Arbitron to Congress: Delay Streaming Fees

Arbitron Inc. believes there should be a 5-year moratorium on royalties for streaming media. The audience research firm has given Congress reasons why its members should oppose the digital rights fees recommended by the Copyright Arbitration Royalty Panel.
“We foresee that the impact of these fees will dramatically reduce the consumer’s choice of streaming content, limit the diversity of streaming ‘voices’ on the Internet, stifle competition among content providers and impede the growth of a popular new medium,” wrote Bill Rose, vice president and general manager, Arbitron Webcast Services, in letters to members of Congress.
To demonstrate how harmful the CARP recommendation would be, Rose calculated the royalty fees a top-rated music station in New York, a top-rated national radio network and the radio industry as a whole would have to pay if their Internet listeners equaled the size of their over-the-air audience.

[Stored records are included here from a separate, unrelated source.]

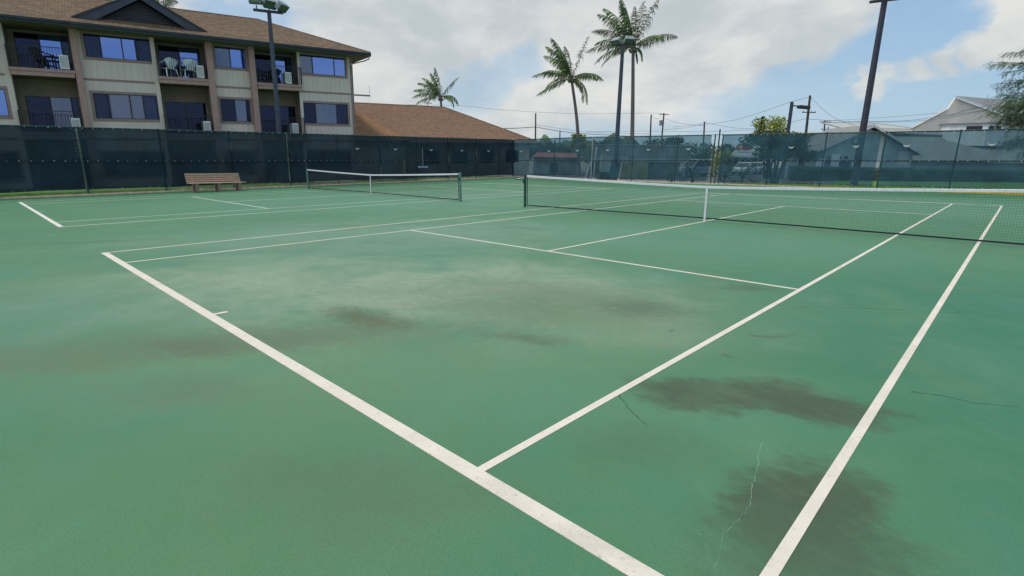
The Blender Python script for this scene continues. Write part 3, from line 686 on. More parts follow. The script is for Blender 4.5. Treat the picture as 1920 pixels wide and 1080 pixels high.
# ------------------------------------------------------------------ apartment building and its low wing neighbour
BO = Vector((-24.7376, 15.3805, .1188)); DV = Vector((.1683, .98564, -.01326)); DV = (DV-LEAN*DV.dot(LEAN)).normalized(); NV = DV.cross(LEAN)
SH = .028
def bldg(name, label):
    o = bpy.data.objects.new(name, None); COL.objects.link(o)
    o.matrix_world = Matrix.Translation(BO) @ Matrix((DV, -NV, LEAN)).transposed().to_4x4()     # local x along the front, y into the building, z up
    return tag(o, label, 'building')
shear = lambda v: Vector((v.x, v.y, v.z+SH*v.x))
B = lambda: MB(shear)
A = bldg('apartment_building', 'three storey beige apartment building with tan pillars, balconies and brown shingle roof')
ZB = -1.0
def wall_seg(x0, x1, z0, z1, y=0, holes=(), m='siding', name='wall', pitch=.305):
    """board siding with recessed grooves, rectangular holes left out"""
    b = B()
    xs = [x0]; k = math.floor(x0/pitch)+1
    while k*pitch < x1-.02: xs.append(k*pitch); k += 1
    xs.append(x1)
    cutx = sorted(set(xs + [h for hl_ in holes for h in (hl_[0], hl_[1]) if x0 < h < x1]))
    for a, c in zip(cutx[:-1], cutx[1:]):
        if c-a < .004: continue
        md = (a+c)/2
        zs = [(z0, z1)]
        for (ha, hb, za, zb) in holes:
            if ha < md < hb:
                zs = [p for (p0, p1) in zs for p in ((p0, min(p1, za)), (max(p0, zb), p1)) if p[1]-p[0] > .001]
        ga = .008 if any(abs(a-x) < 1e-6 for x in xs) else 0; gc = .008 if any(abs(c-x) < 1e-6 for x in xs) else 0
        for p0, p1 in zs:
            b.box((a+ga*.5, y, p0), (c-gc*.5, y+.03, p1))
    b.box((x0, y+.012, z0), (x1, y+.0121, z0+.001))
    for (p0, p1) in [(z0, z1)]:
        # backing behind the grooves, same holes
        cz = sorted(set([p0, p1]+[z for h in holes for z in (h[2], h[3])])); cx = sorted(set([x0, x1]+[x for h in holes for x in (h[0], h[1])]))
        for xa, xb in zip(cx[:-1], cx[1:]):
            for za, zb in zip(cz[:-1], cz[1:]):
                mx_, mz_ = (xa+xb)/2, (za+zb)/2
                if any(h[0] < mx_ < h[1] and h[2] < mz_ < h[3] for h in holes): continue
                b.box((xa, y+.031, za), (xb, y+.18, zb))
    return b.build(name, m, A)
def curtain(parent, x0, x1, z0, z1, y, m='curtain'):
    n = max(6, int((x1-x0)/.035)); b = B(); vs = []
    for i in range(n+1):
        x = x0+(x1-x0)*i/n; yy = y+.022*math.sin(i*1.9+x*3)+.01*math.sin(i*.7)
        vs += [(x, yy, z0), (x, yy, z1)]
    b.add(vs, [(2*i, 2*i+2, 2*i+3, 2*i+1) for i in range(n)]); return b.build('curtain', m, parent)
def window(x0, x1, z0, z1, mull, glass, curt, y=0, trim=True, door=False):
    """frame, panes between mullions, curtains, dark room box behind"""
    if trim:
        tr = B(); w_ = .13
        tr.box((x0-w_, y-.035, z0-w_), (x1+w_, y-.001, z0)).box((x0-w_, y-.035, z1), (x1+w_, y-.001, z1+w_)).box((x0-w_, y-.035, z0), (x0, y-.001, z1)).box((x1, y-.035, z0), (x1+w_, y-.001, z1))
    f = B(); q = .035
    f.box((x0, y+.03, z0), (x1, y+.09, z0+q)).box((x0, y+.03, z1-q), (x1, y+.09, z1)).box((x0, y+.03, z0+q), (x0+q, y+.09, z1-q)).box((x1-q, y+.03, z0+q), (x1, y+.09, z1-q))
    for mx_ in mull: f.box((mx_-.028, y+.031, z0+q), (mx_+.028, y+.089, z1-q))
    nm = 'sliding_door' if door else 'window'
    o = f.build(nm, 'frame', A)
    if trim: tr.build('window_trim', 'trim', o)
    xs = [x0]+list(mull)+[x1]
    for i in range(len(xs)-1):
        gm = glass[i % len(glass)]
        B().box((xs[i]+.03, y+.055, z0+q), (xs[i+1]-.03, y+.061, z1-q)).build('pane', gm, o)
    for (a, c, mm) in curt: curtain(o, a, c, z0+.03, z1-.02, y+.17, mm)
    r = B(); r.quad((x0, y+1.0, z0), (x1, y+1.0, z0), (x1, y+1.0, z1), (x0, y+1.0, z1)).quad((x0, y+.19, z0), (x0, y+1, z0), (x0, y+1, z1), (x0, y+.19, z1)).quad((x1, y+.19, z0), (x1, y+1, z0), (x1, y+1, z1), (x1, y+.19, z1)).quad((x0, y+.19, z1), (x1, y+.19, z1), (x1, y+1, z1), (x0, y+1, z1)).quad((x0, y+.19, z0), (x1, y+.19, z0), (x1, y+1, z0), (x0, y+1, z0))
    r.build('room', 'room', o)
    return o
ST = 3.18
WIN = {  # bay: x0, x1, mullions
    'C': (.10, 3.22, (.98, 2.44)), 'B': (-4.83, -3.13, (-4.0,)), 'A': (-11.08, -8.05, (-10.38, -9.42, -8.80)), 'Z': (-17.55, -14.65, (-16.8, -15.8, -15.1))}
GL = M['glass']; GB = M['glass_blue']; GD = M['glass_dark']
holes = []
spec = []
for k, (x0, x1, ml) in WIN.items():
    for fl_ in range(3):
        z0 = .68+ST*fl_; z1 = (8.24 if fl_ == 2 else 5.20-ST*(1-fl_)); 
        if fl_ == 2: z0 = 7.05
        if fl_ == 0: z1 = 2.02
        holes.append((x0, x1, z0, z1)); spec.append((k, fl_, x0, x1, z0, z1, ml))
BALC = [(-2.62, .08), (-7.88, -5.32), (-14.28, -11.66)]
X_L, X_R = -24.0, 3.62
# front wall pieces between the balcony recesses
def hset(a, b): return [h for h in holes if h[0] >= a-.01 and h[1] <= b+.01]
for a, b in ((X_L, BALC[2][0]), (BALC[2][1], BALC[1][0]), (BALC[1][1], BALC[0][0]), (BALC[0][1], X_R)):
    wall_seg(a, b, ZB, 5.855, 0, [h for h in hset(a, b) if h[3] < 5.8])
    wall_seg(a, b, 5.965, 8.58, 0, [h for h in hset(a, b) if h[2] > 6])
    B().box((a, -.03, 5.856), (b, .12, 5.964)).build('belt_trim', 'trim', A)
    B().box((a, -.03, 2.70), (b, -.002, 2.80)).build('belt_trim', 'trim', A)
random.seed(11)
for k, fl_, x0, x1, z0, z1, ml in spec:
    if k == 'C':
        if fl_ == 2: gl, cu = [GL, GB, GB], [(x0, 1.0, 'sheer'), (1.0, x1, 'curtain')]
        elif fl_ == 1: gl, cu = [GD, GL, GD], [(1.15, 2.44, 'curtain'), (2.46, x1, 'sheer')]
        else: gl, cu = [GD], [(x0+.8, x1, 'sheer')]
    elif k == 'B':
        if fl_ == 2: gl, cu = [GL, GB], [(x0+.3, -4.05, 'sheer'), (-3.95, x1, 'curtain')]
        elif fl_ == 1: gl, cu = [GD, GL], [(-3.95, x1, 'curtain')]
        else: gl, cu = [GD], []
    elif k == 'A':
        if fl_ == 2: gl, cu = [GD, GB, GB, GD], [(x0+.05, -10.3, 'sheer'), (-8.65, x1-.1, 'sheer')]
        elif fl_ == 1: gl, cu = [GD, GL, GL, GD], [(x0+.1, -10.5, 'sheer'), (-10.35, -9.5, 'curtain'), (-9.3, -8.2, 'curtain')]
        else: gl, cu = [GD], [(-10.3, -9, 'sheer')]
    else:
        gl, cu = [GL, GB], [(x0, x1, 'curtain')]
    window(x0, x1, z0, z1, ml, gl, cu)
# end wall, back wall
B().box((X_R-.15, .19, ZB), (X_R, 10, 8.58)).build('end_wall', 'siding', A)
B().box((X_R, -.03, ZB), (X_R+.03, .10, 8.5)).box((X_R-.10, -.032, ZB), (X_R, -.001, 8.5)).build('corner_trim', 'trim', A)
B().box((X_R+.003, .10, 5.856), (X_R+.03, 10, 5.964)).build('belt_trim', 'trim', A)
B().box((X_L, 9.9, ZB), (X_R-.16, 10, 8.58)).build('back_wall', 'siding', A)
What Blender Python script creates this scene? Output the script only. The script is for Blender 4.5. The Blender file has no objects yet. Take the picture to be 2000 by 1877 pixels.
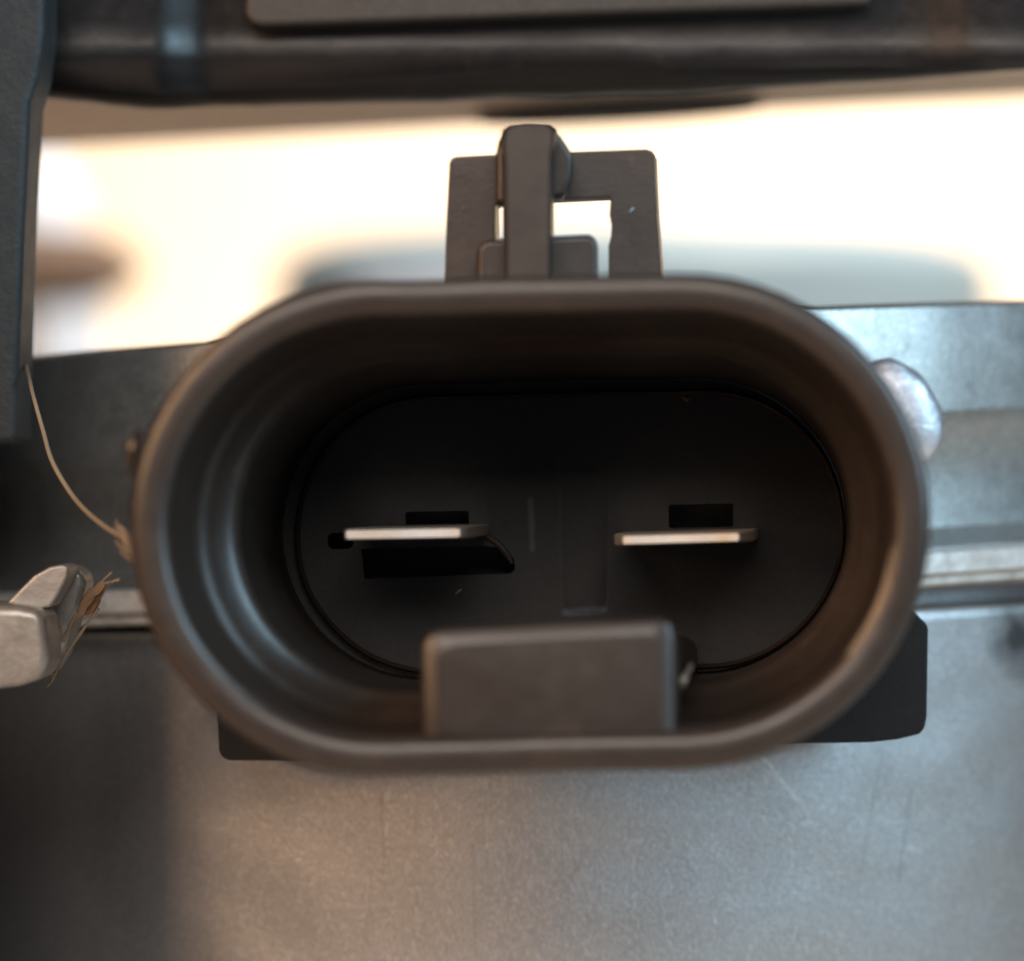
import bpy, bmesh, math, random
from mathutils import Vector, noise
random.seed(7)
S = bpy.context.scene
S.unit_settings.system = 'METRIC'
S.unit_settings.scale_length = 0.01          # one unit is one centimetre
R = math.radians

# ------------------------------------------------------------------ camera
D, K = 12.0, 650.0       # camera distance to the front rim (cm), photo pixels per cm there
cd = bpy.data.cameras.new('camera'); cam = bpy.data.objects.new('camera', cd)
S.collection.objects.link(cam); S.camera = cam
cam.location = (0, -D, 0); cam.rotation_euler = (R(90), 0, 0)
cd.sensor_width = 36; cd.lens = 36 * D / (2000 / K)
cd.clip_start = 0.1; cd.clip_end = 500
cd.dof.use_dof = True; cd.dof.focus_distance = D + 1.5
cd.dof.aperture_fstop = 0.42; cd.dof.aperture_blades = 0

# ------------------------------------------------------------------ light
W = bpy.data.worlds.new('World'); S.world = W; W.use_nodes = True
bg = W.node_tree.nodes['Background']; bg.inputs[0].default_value = (0.75, 0.85, 1, 1); bg.inputs[1].default_value = 0.09

def lamp(name, loc, target, size, power, col, size_y=None):
    l = bpy.data.lights.new(name, 'AREA'); l.energy = power; l.color = col
    l.shape = 'RECTANGLE'; l.size = size; l.size_y = size_y or size
    o = bpy.data.objects.new(name, l); S.collection.objects.link(o)
    o.location = loc
    o.rotation_euler = (Vector(target) - Vector(loc)).to_track_quat('-Z', 'Y').to_euler()
    return o
lamp('daylight_lamp', (13.5, -8, 6.5), (0.5, 1.5, -0.5), 4.5, 2300, (0.54, 0.82, 1.0), 11)
lamp('warm_lamp', (-9.5, -9, 5), (-0.3, 1.5, -0.8), 2.8, 1350, (1.0, 0.57, 0.29), 8)
lamp('soft_front_lamp', (-1.5, -21, 10.5), (0, 1, 0), 14, 3300, (1.0, 0.89, 0.80), 8)
bl = lamp('bench_lamp', (6, 22, 18), (3, 38, -1), 9, 8000, (1.0, 0.92, 0.80), 6)
bl.data.spread = R(100)

S.view_settings.view_transform = 'Standard'; S.view_settings.look = 'None'
S.view_settings.exposure = 0; S.view_settings.gamma = 1
S.render.engine = 'CYCLES'
S.cycles.max_bounces = 8; S.cycles.use_denoising = True
S.cycles.sample_clamp_indirect = 4

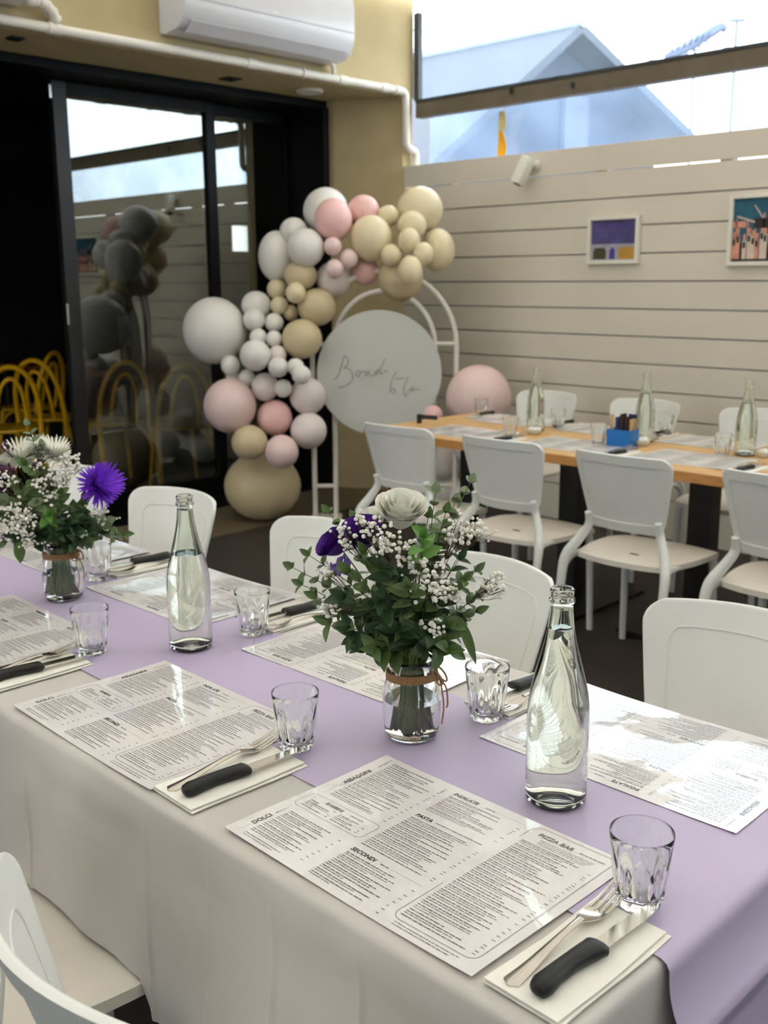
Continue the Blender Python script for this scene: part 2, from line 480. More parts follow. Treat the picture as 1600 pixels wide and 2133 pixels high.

He found that the digital fees for a New York music station would total nearly $15 million a year and represent more than a quarter of what the station currently derives from traditional over-the-air advertising revenue. The national network faired even worse with $358 million in royalty fees that would equal approximately 39 percent of the entire radio network advertising industry revenue.
The digital rights fees for the entire radio industry, Rose determined, would be approximately $2.4 billion dollars, an amount equal to “approximately 13 percent of radio’s total advertising revenue for 2001.”